Collected data:
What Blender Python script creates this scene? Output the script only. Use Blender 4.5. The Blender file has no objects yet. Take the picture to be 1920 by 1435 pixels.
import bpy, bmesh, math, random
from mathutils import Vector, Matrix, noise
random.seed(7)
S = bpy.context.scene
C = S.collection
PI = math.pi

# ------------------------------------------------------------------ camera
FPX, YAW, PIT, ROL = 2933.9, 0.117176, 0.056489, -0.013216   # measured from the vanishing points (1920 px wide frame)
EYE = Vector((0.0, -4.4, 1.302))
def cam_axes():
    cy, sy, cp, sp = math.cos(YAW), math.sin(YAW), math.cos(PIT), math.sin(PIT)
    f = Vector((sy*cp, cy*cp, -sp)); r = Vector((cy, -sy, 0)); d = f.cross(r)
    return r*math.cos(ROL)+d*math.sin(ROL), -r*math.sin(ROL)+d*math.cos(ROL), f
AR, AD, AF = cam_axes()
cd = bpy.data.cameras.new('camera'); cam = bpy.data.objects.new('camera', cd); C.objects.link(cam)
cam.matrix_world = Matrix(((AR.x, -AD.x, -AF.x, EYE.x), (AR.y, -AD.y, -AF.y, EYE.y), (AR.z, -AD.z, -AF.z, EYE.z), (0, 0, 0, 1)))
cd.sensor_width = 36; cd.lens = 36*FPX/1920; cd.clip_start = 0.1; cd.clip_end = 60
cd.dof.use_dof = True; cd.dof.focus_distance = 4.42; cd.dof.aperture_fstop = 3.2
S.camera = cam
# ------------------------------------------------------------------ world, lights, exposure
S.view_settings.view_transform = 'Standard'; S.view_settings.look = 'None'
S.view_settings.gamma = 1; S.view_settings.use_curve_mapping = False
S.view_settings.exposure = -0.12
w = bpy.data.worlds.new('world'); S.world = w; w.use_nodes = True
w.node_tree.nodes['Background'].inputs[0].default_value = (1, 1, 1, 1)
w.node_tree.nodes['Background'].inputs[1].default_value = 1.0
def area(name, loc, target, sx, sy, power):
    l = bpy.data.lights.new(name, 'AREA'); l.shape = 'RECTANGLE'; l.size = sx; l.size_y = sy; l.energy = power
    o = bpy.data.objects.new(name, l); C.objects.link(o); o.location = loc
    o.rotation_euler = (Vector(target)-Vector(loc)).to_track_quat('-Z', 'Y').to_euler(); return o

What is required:
Go through the data above and find the lines with the word "scene". Copy each of those lines.

Solution to the exercise:
What Blender Python script creates this scene? Output the script only. Use Blender 4.5. The Blender file has no objects yet. Take the picture to be 1920 by 1435 pixels.
S = bpy.context.scene